Monday, June 21, 2010

This Damn House – Maintenance

Americans have always been good at projects. We can go to the moon. We can take down a foreign dictator. We cannot maintain anything. The space program and our ongoing snake pit in the Middle East are testament to that. And this is where I find myself. I am in the fourth summer of ownership of The Farm and the initial clean-up work I performed is in a maintenance stage.

I must digress. I lived for four years at the address 820 Academy St. in Kalamazoo, Michigan. Upstairs of that glorious college apartment lived three people: a man and a woman (both crazy) and that woman’s brother (legally mentally unstable). Insofar as the brother goes, you’d be off your rocker too if you drank a case of Natural Light beer every day and listed to Gloria Estefan at top volume. Anyway, I’m talking about the couple.

Every spring – and sometimes multiple other times throughout the year – they painted everything in their house, their porch, the doors, and whatever else may or may not have been nailed down. See, cleaning the house is maintenance, but painting is a project. They weren’t foolish… they were good red-blooded Americans. I see those traits deep within me, for painting covers up all the old sins.

(I’m clutching at straws here to defend the fact that in four years, I will be writing about how painting everything every year is such a gas! I can see it isn’t working. I shouldn’t have lead with the story about the nut-job college neighbors. Live and learn.)

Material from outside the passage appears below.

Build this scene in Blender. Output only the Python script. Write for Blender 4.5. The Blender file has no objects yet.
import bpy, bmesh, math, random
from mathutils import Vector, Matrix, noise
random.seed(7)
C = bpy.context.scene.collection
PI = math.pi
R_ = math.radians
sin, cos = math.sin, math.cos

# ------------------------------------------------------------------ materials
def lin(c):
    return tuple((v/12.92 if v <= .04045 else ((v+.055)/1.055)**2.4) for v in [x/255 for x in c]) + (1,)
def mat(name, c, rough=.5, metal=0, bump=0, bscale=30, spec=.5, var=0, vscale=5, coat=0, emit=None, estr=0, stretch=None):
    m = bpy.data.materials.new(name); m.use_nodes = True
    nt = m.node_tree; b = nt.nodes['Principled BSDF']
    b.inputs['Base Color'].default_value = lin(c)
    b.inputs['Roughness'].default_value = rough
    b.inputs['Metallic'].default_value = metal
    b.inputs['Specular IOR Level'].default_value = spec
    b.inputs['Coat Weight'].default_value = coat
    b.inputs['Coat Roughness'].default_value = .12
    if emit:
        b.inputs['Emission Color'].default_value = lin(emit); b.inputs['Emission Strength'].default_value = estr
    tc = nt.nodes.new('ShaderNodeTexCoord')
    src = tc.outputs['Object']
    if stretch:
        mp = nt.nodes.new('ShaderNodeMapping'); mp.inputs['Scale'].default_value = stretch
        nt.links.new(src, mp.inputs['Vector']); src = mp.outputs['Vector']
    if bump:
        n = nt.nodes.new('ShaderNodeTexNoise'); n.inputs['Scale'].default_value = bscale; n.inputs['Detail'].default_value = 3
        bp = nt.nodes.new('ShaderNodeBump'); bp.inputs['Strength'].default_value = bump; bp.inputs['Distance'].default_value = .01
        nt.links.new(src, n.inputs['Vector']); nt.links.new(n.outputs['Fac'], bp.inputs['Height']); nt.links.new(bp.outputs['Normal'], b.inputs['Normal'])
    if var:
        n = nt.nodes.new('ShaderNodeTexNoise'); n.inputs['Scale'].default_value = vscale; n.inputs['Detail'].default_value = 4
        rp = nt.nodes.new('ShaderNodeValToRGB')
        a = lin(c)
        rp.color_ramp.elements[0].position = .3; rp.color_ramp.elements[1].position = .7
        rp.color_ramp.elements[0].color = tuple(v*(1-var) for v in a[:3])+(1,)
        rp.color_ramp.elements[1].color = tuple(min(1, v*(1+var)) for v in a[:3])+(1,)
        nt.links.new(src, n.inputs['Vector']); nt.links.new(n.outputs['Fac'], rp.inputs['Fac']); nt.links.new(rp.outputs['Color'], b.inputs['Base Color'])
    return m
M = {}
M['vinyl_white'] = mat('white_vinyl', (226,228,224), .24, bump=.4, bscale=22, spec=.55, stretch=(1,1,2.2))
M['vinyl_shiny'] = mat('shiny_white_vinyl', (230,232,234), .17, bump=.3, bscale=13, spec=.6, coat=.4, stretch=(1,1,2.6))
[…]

So the backyard needed maintenance. Years ago, before PVC, vent stacks for toilets were cast iron. I have one of those in the back of the house, shooting up off of the first story bump-out and going above the roof line. That, now, is a nice clean white. It matches the stucco wall in the back, which also got painted white this spring. This left the deck.

The first project I had in this new house was to scrub the deck with bleach and stain it. That has all worn away. And what luck that I had a pristine day to do the cleaning and staining: 95F and full sun.

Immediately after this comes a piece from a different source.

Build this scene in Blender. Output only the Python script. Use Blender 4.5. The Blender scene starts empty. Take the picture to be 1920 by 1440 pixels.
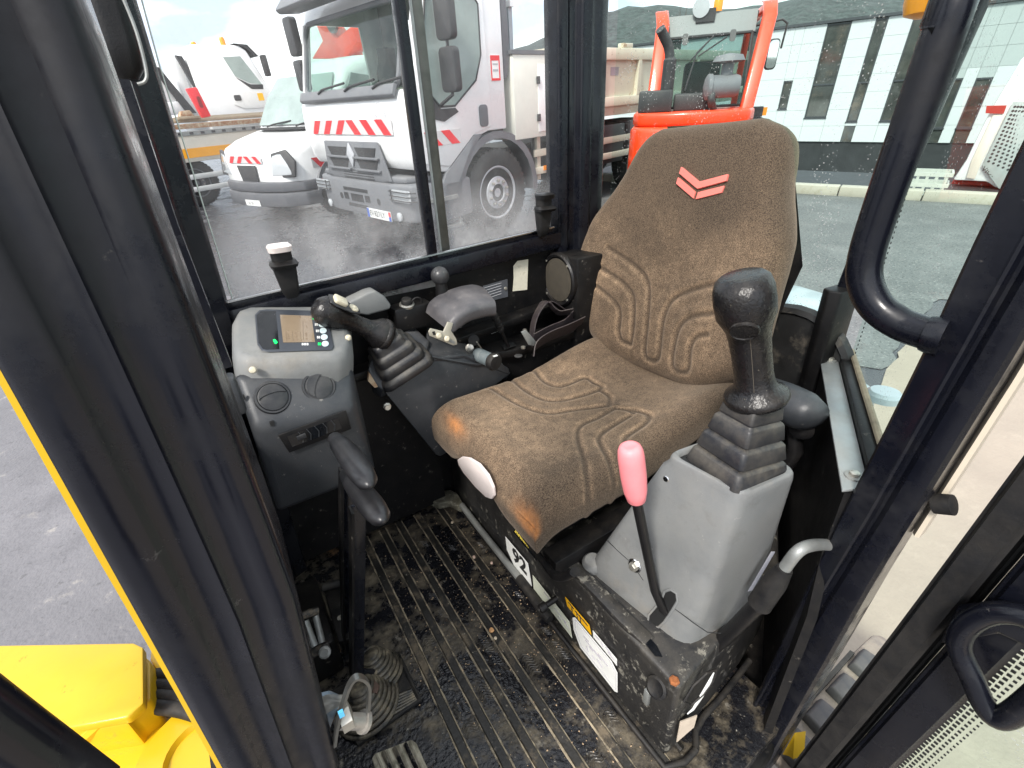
import bpy, bmesh, math, random
import numpy as np
from mathutils import Vector, Matrix, Quaternion
random.seed(7); RNG = np.random.default_rng(7)
SC = bpy.context.scene
COL = SC.collection
R = math.radians

# ------------------------------------------------------------------ camera
FPX, CX0, CY0 = 850.0, 960.0, 720.0          # focal length in photo pixels (1920 wide)
def _v(px, py): return np.array([(px-CX0)/FPX, (py-CY0)/FPX, 1.0])
def _n(a): return a/np.linalg.norm(a)
ZC = -_n(_v(1058, 2358)); YC = -_n(_v(360, 315)); YC = _n(YC-ZC*np.dot(YC, ZC)); XC = np.cross(YC, ZC)
MC = np.stack([XC, YC, ZC])                  # cab axes: x forward, y left (door side), z up
ZW = -_n(_v(1045, 2050)); XW = _n(XC-ZW*np.dot(XC, ZW)); YW = np.cross(ZW, XW)
MW = np.stack([XW, YW, ZW])                  # level yard axes (the machine stands 5 degrees off level)
EYE_H = 1.57
CAMC = np.array([0, 0, .9])                  # the eye in cab coordinates (cab floor z = 0)
CAMW = np.array([0, 0, EYE_H])
Rcw = MW @ MC.T
CAB = Matrix.Identity(4)
for i in range(3):
    for j in range(3): CAB[i][j] = Rcw[i, j]
CAB.translation = Vector(CAMW - Rcw @ CAMC)

cam = bpy.data.cameras.new('camera'); camo = bpy.data.objects.new('camera', cam); COL.objects.link(camo)
m = Matrix.Identity(4)
for i in range(3):
    m[i][0] = MW[i, 0]; m[i][1] = -MW[i, 1]; m[i][2] = -MW[i, 2]
m.translation = Vector(CAMW); camo.matrix_world = m
cam.sensor_width = 36; cam.lens = 36*FPX/1920; cam.clip_start = .01; cam.clip_end = 2000
SC.camera = camo

# ------------------------------------------------------------------ sky, sun, exposure
SUN_EL, SUN_AZ = 48, 28                      # direction towards the sun
wd = bpy.data.worlds.new('World'); SC.world = wd; wd.use_nodes = True
nt = wd.node_tree; nt.nodes.clear()
def WN(t, **k):
    n = nt.nodes.new(t)
    for a, b in k.items(): setattr(n, a, b)
    return n
wo = WN('ShaderNodeOutputWorld'); wb = WN('ShaderNodeBackground'); sky = WN('ShaderNodeTexSky')
sky.sky_type = 'NISHITA'; sky.sun_disc = False; sky.sun_elevation = R(SUN_EL); sky.sun_rotation = R(90-SUN_AZ)
sky.air_density = 1.2; sky.dust_density = 2.0
tc = WN('ShaderNodeTexCoord'); mp = WN('ShaderNodeMapping'); mp.inputs['Scale'].default_value = (1, 1, 2.6)
nz = WN('ShaderNodeTexNoise'); nz.inputs['Scale'].default_value = 3.2; nz.inputs['Detail'].default_value = 7; nz.inputs['Roughness'].default_value = .56
rp = WN('ShaderNodeValToRGB'); rp.color_ramp.elements[0].position = .30; rp.color_ramp.elements[1].position = .52
nz2 = WN('ShaderNodeTexNoise'); nz2.inputs['Scale'].default_value = 5.5; nz2.inputs['Detail'].default_value = 6
rp2 = WN('ShaderNodeValToRGB'); rp2.color_ramp.elements[0].position = .35; rp2.color_ramp.elements[1].position = .62
rp2.color_ramp.elements[0].color = (3.3, 3.8, 4.7, 1); rp2.color_ramp.elements[1].color = (8.6, 8.6, 8.5, 1)
mx = WN('ShaderNodeMixRGB')
L = nt.links.new
L(tc.outputs['Generated'], mp.inputs['Vector']); L(mp.outputs[0], nz.inputs['Vector']); L(mp.outputs[0], nz2.inputs['Vector'])
L(nz.outputs['Fac'], rp.inputs[0]); L(nz2.outputs['Fac'], rp2.inputs[0])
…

I have never liked sun glasses. I wasn’t wearing them this day.

I was on my hands and knees staining the deck itself after two hours of carefully staining each spindle on the railing. I didn’t feel thirsty. I wasn’t sweating either. From what I saw, I was doing a bang-up job. After I went inside, my eyes didn’t adjust for around five minutes. I thought nothing of it and promptly blacked out on the couch for a few hours from dehydration.

When I regained consciousness, my eyes were in incredible pain from being completely burned from the sun reflecting off of the bright white deck (I probably should have stained it last year…). I peered outside in the failing sunlight to see that, apparently, a rabid marsupial had stained my deck and all the work I thought I did was a dream. Then my neighbor reminded me that it indeed was I that did such a terrible job at covering wood with stain. The second coat (the next evening) went on much better.

Lessons: 1) a fresh coat of paint works well if it is done right and 2) never stain a deck in the sun. It’s also a good idea to drink a lot of water in the summertime.

Now I need to get back to the rest of the foundation work. Nothing bad could possibly happen there…

1 comment:

  1. Ordinarily, I'd bemoan the lack of pictures, but if you're sun-blind, I suppose exceptions must be made.